Hindu journalists and intellectuals, the fact finding teams who returned from Gujarat, are horrified and traumatised by what they saw and heard. It is my belief that 95 per cent of Hindu India feels this way. However, it is about time that we stand up and announce to the world, and more importantly to ourselves and our children, that India is not the BJP, VHP, RSS and Bajrang Dal. That these messiahs of the politics of hate, wrenching apart the fabric of secular India do not represent the Hindu majority. That Hinduism does not ask its followers to kill non-believers, rape women and burn little children alive. Women we interviewed told of being gang raped by monsters who forced them to say "Jai Sri Ram". What kind of warped, sick mind would defile their religion and their God so unspeakably?
The BJP government accuses the media of trivialising the Godhra carnage.
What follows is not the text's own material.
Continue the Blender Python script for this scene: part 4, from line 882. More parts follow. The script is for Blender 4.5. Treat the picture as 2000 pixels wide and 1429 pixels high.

But this was the work of a handful of hoodlums, terrorists or just plain criminals. The carnage that ensued in Gujarat was State-sponsored terror. The evidence is irrefutable. Yet the media held back from publishing the really horrendous pictures and accounts of the unbelievable cruelty that followed. I saw these and was silenced.
The media can be gliby dismissed as pseudo-secular. But this is what Professor K. N. Panikkar, Vice-Chancellor, Shree Shankracharya Vidyapeeth, Kochi, had to say: "What happened in Ahmedabad and other towns and villages in Gujarat is not a spontaneous action. The methods used for destruction of life and property pre-suppose a fairly well-organised preparation. It is clear that many incidents during these last ten days could not have happened without such a preparation. In a way it indicates a long-term process of communalisation and brutalisation of society. A major issue which society has to face is the influence of brutality, which appears to have conquered the minds of men. This is the result of the systematic and long-term atrocities of communal organisations and heightened by the irrational and emotional coercion of the people by both the VHP and the RSS."
A way out from this pathology of violence is not easy to find. But society cannot survive unless a solution to this is immediately found. That this has happened in the city of Mahatma Gandhi, the laboratory of non-violence and tolerance, is a sad occurrence.
Intellectuals and some individuals in Gujarat who believe in Gandhiji's legacy, live in an atmosphere where to speak even remotely of being secular or to express ordinary human sympathy for the victims of the carnage is to bring down the wrath of the community on one's head. That is how totally sick society has become in Gujarat.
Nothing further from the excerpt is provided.